La désindustrialisation arrive en Norvège aussi. C'est la fin d'une époque. Président de la société texane Dilip Ram doit restructurer des entreprises non-rentables. Ceci le ramène à Sauda, avec Hilde, pour la démolition des vieilles installations. En présence de quelques uns des "Anciens" on assiste à la démolition du portique de 60 mètres qui datait de 1917. Le métal sera recyclé : c'est le temps du boom chinois. Le lendemain, Grand Beau fait une chute mortelle près de chez lui.
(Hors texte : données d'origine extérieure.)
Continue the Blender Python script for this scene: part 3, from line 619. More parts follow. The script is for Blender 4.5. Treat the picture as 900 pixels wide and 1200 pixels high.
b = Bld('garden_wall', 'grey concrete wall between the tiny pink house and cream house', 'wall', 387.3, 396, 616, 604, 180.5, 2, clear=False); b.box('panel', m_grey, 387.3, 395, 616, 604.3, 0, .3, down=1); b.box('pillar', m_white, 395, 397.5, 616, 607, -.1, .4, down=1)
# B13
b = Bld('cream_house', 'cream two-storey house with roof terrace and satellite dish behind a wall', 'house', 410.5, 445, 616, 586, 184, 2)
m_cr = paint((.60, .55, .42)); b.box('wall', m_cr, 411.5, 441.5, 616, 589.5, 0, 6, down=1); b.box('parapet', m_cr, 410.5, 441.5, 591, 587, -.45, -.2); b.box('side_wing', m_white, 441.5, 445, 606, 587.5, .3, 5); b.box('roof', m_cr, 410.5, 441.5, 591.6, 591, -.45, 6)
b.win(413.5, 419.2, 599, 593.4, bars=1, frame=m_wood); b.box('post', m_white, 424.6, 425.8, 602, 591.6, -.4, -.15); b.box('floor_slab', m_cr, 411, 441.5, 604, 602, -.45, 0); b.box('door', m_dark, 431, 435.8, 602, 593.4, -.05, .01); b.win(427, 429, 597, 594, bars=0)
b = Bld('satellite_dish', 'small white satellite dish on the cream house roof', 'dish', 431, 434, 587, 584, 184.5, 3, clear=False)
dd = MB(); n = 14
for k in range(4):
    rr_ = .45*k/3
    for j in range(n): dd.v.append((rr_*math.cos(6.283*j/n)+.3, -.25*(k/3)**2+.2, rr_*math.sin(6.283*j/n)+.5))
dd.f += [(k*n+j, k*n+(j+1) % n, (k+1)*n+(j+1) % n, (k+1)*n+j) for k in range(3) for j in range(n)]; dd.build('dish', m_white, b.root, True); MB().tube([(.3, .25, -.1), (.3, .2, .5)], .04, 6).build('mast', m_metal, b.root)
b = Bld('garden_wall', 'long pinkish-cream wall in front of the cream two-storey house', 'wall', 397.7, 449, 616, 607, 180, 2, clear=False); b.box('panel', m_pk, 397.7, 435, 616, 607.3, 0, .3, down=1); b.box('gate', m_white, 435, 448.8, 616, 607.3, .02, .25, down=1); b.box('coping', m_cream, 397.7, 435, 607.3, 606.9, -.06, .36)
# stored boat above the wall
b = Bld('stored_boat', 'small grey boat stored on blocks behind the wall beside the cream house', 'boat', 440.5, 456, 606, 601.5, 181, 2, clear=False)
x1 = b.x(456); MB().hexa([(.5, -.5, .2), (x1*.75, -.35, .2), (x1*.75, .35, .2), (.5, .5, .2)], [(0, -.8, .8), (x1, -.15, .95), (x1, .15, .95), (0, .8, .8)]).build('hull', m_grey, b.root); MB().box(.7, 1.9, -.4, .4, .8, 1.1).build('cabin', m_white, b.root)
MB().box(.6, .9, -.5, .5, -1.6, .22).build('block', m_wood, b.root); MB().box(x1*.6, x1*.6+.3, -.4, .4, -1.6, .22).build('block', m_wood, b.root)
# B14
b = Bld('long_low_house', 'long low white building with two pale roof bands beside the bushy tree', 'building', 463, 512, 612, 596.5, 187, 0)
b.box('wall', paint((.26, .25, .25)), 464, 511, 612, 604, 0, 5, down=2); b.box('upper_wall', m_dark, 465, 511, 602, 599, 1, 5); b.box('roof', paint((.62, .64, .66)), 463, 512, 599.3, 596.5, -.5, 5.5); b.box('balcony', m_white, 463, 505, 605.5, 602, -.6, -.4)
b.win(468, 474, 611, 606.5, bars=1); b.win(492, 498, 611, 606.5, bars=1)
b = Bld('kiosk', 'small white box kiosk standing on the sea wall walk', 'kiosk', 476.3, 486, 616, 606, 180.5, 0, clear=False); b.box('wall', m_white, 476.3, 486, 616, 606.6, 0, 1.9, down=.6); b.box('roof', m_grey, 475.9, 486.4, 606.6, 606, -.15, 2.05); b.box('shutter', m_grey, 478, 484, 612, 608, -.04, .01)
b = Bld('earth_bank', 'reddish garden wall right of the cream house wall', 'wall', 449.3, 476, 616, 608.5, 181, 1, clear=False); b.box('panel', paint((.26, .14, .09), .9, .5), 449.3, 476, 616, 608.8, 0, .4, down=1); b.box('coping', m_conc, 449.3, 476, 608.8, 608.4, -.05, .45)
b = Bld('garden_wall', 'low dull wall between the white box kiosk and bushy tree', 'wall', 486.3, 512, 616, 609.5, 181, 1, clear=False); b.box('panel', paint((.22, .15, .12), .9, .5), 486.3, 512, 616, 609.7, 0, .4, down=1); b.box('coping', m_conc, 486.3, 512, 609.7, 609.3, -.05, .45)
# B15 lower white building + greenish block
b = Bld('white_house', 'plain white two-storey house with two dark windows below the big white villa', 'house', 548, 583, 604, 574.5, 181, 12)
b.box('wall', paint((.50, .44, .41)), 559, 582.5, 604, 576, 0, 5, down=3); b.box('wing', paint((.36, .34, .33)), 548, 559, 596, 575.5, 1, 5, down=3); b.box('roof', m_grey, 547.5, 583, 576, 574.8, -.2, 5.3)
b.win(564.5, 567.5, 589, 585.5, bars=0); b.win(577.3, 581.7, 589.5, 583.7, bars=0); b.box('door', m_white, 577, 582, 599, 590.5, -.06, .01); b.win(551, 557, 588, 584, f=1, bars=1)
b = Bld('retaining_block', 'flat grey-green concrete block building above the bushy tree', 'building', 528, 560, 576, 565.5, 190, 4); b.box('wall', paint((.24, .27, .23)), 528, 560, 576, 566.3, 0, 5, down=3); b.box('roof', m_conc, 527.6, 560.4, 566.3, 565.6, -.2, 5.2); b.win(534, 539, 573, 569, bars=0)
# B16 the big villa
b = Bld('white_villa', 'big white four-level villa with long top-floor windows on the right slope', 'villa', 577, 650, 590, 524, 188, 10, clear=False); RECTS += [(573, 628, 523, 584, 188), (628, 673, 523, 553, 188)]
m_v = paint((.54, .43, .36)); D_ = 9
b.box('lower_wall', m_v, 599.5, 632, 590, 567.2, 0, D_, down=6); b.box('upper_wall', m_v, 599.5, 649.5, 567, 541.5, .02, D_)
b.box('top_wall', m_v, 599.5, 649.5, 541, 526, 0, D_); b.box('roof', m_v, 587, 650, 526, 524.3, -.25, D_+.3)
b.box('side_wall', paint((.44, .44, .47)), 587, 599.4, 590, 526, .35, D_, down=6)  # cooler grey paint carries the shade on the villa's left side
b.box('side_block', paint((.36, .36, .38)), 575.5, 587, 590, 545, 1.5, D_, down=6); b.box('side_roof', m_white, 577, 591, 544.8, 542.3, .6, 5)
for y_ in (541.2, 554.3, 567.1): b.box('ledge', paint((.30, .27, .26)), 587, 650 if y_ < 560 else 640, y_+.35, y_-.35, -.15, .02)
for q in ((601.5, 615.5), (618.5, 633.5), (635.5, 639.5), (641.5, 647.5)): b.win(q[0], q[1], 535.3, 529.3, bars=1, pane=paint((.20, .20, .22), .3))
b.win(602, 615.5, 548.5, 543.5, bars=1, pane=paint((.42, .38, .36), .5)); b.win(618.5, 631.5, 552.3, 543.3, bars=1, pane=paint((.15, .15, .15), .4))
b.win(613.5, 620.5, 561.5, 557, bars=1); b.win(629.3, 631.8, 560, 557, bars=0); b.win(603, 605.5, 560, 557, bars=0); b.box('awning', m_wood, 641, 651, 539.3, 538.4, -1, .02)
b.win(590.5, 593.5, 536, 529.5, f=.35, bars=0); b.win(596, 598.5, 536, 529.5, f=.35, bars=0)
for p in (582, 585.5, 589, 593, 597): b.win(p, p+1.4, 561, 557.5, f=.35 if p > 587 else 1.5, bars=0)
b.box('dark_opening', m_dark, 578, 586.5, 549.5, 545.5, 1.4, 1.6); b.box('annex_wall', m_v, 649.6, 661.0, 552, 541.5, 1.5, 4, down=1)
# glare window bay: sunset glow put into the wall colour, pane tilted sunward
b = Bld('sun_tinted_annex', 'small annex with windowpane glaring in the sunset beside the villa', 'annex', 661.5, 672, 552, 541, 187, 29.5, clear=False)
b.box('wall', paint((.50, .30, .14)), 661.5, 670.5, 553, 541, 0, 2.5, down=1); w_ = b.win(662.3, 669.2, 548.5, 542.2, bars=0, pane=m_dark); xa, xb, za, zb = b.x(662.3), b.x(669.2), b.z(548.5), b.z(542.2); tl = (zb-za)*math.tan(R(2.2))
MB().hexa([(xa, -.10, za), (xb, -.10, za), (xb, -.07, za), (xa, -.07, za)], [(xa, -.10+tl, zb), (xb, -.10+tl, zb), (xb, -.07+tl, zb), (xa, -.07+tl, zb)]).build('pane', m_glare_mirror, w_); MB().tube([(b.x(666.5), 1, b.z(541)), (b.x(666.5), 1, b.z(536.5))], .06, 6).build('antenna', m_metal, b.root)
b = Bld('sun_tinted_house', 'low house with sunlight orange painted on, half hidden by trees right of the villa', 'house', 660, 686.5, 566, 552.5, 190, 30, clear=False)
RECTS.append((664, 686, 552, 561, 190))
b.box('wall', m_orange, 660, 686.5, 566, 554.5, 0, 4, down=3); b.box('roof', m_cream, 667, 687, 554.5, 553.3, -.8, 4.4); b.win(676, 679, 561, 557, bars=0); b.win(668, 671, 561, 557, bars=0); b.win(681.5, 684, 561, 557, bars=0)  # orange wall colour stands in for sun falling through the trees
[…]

À cette époque Jérémias, Madli -qui lisait en cachette le dictionnaire anglais- et Hadle Hidle étaient déjà décédés. Quant à Helge, qui a dû quitter le ministère de l'énergie où son avis et ses récriminations sont mal acceptées, il devient un ouvrier du bâtiment ; un jour, en Autriche, Espen Ormsund le reconnaît lors d'une visite de chantier et alerte Elisabeth. Helge est interné.
L’écriture de Kjartan Fløgstad est très détaillée, descriptive, pleine d'anecdotes. C'est la preuve de sa présence au milieu de ses personnages, souvent marquée par des "nous" dans le texte. Les copies d'e-mails qui précédent les chapitres permettent d'imaginer des échanges entre eux tous. Par exemple, derrière l'adresse électronique "ehm" se cache Super Beau qui fournit les informations sur le drame de Bhopal. Parmi les autres adresses on notera celles de l'auteur, de la géologue Hilde ou de la chanteuse Janne Thu. La dédicace finale "aux camarades de travail de l'équipe Nordmark" prouve sans équivoque possible la proximité entre l'auteur et ses personnages. Un livre unique.
Kjartan FLØGSTAD - Grand Manila - Roman traduit du néo-norvégien par Céline Roimand-Monnier. Stock, 2009, 447 pages.